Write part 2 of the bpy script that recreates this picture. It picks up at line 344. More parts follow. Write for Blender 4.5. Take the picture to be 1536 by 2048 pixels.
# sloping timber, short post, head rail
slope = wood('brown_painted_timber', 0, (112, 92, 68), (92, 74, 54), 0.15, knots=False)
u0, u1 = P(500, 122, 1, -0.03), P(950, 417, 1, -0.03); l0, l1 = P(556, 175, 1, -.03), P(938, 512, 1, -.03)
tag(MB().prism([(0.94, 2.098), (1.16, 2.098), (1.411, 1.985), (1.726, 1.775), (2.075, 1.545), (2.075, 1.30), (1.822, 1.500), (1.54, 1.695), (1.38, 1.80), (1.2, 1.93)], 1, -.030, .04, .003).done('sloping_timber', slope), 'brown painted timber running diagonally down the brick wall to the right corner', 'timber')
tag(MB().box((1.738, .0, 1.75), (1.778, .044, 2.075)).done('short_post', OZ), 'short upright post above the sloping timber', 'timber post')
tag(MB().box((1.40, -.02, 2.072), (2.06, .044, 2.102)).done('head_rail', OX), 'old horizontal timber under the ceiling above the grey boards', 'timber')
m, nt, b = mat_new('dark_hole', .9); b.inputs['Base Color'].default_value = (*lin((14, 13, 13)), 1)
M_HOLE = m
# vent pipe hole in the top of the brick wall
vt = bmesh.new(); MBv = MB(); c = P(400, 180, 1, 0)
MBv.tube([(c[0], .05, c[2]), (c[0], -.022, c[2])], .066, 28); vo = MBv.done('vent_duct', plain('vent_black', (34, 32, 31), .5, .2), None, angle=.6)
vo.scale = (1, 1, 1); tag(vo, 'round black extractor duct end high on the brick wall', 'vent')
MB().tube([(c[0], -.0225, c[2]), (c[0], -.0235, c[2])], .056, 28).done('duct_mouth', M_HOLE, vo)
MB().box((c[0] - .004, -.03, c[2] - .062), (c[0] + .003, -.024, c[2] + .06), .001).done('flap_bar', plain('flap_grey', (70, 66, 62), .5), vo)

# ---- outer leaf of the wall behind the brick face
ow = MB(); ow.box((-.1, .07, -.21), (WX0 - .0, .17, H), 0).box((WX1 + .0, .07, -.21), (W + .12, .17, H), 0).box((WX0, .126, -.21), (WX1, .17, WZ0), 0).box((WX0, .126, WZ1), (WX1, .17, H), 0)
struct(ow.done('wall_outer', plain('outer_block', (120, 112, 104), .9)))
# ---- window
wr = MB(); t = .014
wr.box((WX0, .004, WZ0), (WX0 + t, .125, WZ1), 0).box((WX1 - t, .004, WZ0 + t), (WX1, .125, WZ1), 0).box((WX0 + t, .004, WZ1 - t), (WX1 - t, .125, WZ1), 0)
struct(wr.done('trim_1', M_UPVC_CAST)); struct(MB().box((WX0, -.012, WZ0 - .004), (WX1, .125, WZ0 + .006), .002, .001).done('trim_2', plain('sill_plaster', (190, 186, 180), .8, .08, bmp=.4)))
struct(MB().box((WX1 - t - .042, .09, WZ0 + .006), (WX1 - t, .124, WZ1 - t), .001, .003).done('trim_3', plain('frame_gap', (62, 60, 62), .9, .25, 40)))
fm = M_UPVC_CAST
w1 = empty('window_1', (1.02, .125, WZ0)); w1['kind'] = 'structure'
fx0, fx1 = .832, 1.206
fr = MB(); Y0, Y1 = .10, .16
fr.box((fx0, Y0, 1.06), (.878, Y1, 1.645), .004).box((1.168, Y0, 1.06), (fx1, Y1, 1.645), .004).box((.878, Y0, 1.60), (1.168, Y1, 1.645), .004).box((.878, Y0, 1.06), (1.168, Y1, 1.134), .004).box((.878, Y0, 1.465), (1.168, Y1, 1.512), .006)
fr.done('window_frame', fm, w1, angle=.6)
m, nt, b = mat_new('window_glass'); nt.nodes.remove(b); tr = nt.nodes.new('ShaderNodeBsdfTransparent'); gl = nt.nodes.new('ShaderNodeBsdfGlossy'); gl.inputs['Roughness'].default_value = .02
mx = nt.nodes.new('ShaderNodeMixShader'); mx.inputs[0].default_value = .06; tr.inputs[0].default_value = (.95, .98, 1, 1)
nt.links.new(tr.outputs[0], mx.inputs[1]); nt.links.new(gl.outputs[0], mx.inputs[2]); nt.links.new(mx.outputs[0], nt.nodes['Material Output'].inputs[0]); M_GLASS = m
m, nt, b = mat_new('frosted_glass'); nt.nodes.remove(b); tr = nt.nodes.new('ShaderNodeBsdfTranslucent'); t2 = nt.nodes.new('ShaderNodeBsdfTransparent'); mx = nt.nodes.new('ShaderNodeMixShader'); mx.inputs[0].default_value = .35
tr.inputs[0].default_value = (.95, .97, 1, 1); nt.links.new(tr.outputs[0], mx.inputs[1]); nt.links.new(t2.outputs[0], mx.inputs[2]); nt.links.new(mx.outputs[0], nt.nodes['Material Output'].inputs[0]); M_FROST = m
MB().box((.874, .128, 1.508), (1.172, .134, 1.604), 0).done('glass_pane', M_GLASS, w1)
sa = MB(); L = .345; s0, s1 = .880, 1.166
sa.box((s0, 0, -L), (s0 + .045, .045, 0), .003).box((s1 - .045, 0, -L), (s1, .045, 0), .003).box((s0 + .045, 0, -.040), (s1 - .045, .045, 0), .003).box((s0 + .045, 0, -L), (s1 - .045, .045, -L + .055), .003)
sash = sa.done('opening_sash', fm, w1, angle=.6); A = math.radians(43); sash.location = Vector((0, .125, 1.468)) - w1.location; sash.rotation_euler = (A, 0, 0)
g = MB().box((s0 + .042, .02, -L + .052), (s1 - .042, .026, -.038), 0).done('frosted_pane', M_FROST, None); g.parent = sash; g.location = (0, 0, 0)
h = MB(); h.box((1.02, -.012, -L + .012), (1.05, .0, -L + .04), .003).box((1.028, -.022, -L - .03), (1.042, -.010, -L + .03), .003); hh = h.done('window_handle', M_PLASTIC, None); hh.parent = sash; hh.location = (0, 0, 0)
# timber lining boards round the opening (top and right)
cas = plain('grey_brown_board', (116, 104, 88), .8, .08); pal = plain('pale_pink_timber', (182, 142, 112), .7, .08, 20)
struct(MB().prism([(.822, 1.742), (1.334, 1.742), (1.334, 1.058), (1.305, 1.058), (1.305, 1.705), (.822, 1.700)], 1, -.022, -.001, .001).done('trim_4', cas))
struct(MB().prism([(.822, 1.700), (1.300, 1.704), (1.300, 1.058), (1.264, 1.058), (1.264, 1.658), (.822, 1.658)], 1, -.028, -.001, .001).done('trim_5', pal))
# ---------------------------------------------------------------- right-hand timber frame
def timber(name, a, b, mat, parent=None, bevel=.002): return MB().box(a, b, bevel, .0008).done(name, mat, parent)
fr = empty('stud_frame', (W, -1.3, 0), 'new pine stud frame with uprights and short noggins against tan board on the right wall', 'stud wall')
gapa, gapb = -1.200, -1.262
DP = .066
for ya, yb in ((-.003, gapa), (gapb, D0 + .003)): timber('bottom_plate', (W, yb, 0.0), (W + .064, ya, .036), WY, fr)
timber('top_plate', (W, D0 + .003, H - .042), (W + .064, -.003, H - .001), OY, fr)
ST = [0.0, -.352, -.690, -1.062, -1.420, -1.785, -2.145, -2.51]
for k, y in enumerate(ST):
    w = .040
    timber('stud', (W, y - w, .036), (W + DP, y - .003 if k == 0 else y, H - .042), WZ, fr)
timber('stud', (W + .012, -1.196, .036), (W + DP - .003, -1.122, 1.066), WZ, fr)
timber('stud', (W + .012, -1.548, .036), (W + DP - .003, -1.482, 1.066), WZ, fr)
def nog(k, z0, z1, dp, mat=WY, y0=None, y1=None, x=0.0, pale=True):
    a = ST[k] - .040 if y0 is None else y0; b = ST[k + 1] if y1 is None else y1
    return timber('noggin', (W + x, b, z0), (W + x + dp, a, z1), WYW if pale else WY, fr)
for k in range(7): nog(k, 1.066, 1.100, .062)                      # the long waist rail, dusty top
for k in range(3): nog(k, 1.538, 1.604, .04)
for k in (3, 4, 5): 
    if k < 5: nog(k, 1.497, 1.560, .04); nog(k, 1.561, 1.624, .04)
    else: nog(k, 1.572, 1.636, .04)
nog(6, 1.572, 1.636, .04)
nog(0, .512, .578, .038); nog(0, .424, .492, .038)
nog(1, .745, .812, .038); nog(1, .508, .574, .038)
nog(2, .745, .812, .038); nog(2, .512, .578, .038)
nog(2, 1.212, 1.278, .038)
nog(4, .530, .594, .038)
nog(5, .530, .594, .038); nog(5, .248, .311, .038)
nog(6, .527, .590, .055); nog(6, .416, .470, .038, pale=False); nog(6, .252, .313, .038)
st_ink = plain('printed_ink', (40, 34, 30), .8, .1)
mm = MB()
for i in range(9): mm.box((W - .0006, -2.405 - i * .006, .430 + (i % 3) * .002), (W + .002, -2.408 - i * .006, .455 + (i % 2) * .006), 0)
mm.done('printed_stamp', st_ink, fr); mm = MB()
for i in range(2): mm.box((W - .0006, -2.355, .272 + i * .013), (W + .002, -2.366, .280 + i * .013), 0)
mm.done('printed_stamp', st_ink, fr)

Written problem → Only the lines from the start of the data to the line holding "MB().box((c[0] - .004, -.03, c[2]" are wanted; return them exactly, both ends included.

Solution for this problem →
Write part 2 of the bpy script that recreates this picture. It picks up at line 344. More parts follow. Write for Blender 4.5. Take the picture to be 1536 by 2048 pixels.
# sloping timber, short post, head rail
slope = wood('brown_painted_timber', 0, (112, 92, 68), (92, 74, 54), 0.15, knots=False)
u0, u1 = P(500, 122, 1, -0.03), P(950, 417, 1, -0.03); l0, l1 = P(556, 175, 1, -.03), P(938, 512, 1, -.03)
tag(MB().prism([(0.94, 2.098), (1.16, 2.098), (1.411, 1.985), (1.726, 1.775), (2.075, 1.545), (2.075, 1.30), (1.822, 1.500), (1.54, 1.695), (1.38, 1.80), (1.2, 1.93)], 1, -.030, .04, .003).done('sloping_timber', slope), 'brown painted timber running diagonally down the brick wall to the right corner', 'timber')
tag(MB().box((1.738, .0, 1.75), (1.778, .044, 2.075)).done('short_post', OZ), 'short upright post above the sloping timber', 'timber post')
tag(MB().box((1.40, -.02, 2.072), (2.06, .044, 2.102)).done('head_rail', OX), 'old horizontal timber under the ceiling above the grey boards', 'timber')
m, nt, b = mat_new('dark_hole', .9); b.inputs['Base Color'].default_value = (*lin((14, 13, 13)), 1)
M_HOLE = m
# vent pipe hole in the top of the brick wall
vt = bmesh.new(); MBv = MB(); c = P(400, 180, 1, 0)
MBv.tube([(c[0], .05, c[2]), (c[0], -.022, c[2])], .066, 28); vo = MBv.done('vent_duct', plain('vent_black', (34, 32, 31), .5, .2), None, angle=.6)
vo.scale = (1, 1, 1); tag(vo, 'round black extractor duct end high on the brick wall', 'vent')
MB().tube([(c[0], -.0225, c[2]), (c[0], -.0235, c[2])], .056, 28).done('duct_mouth', M_HOLE, vo)
MB().box((c[0] - .004, -.03, c[2] - .062), (c[0] + .003, -.024, c[2] + .06), .001).done('flap_bar', plain('flap_grey', (70, 66, 62), .5), vo)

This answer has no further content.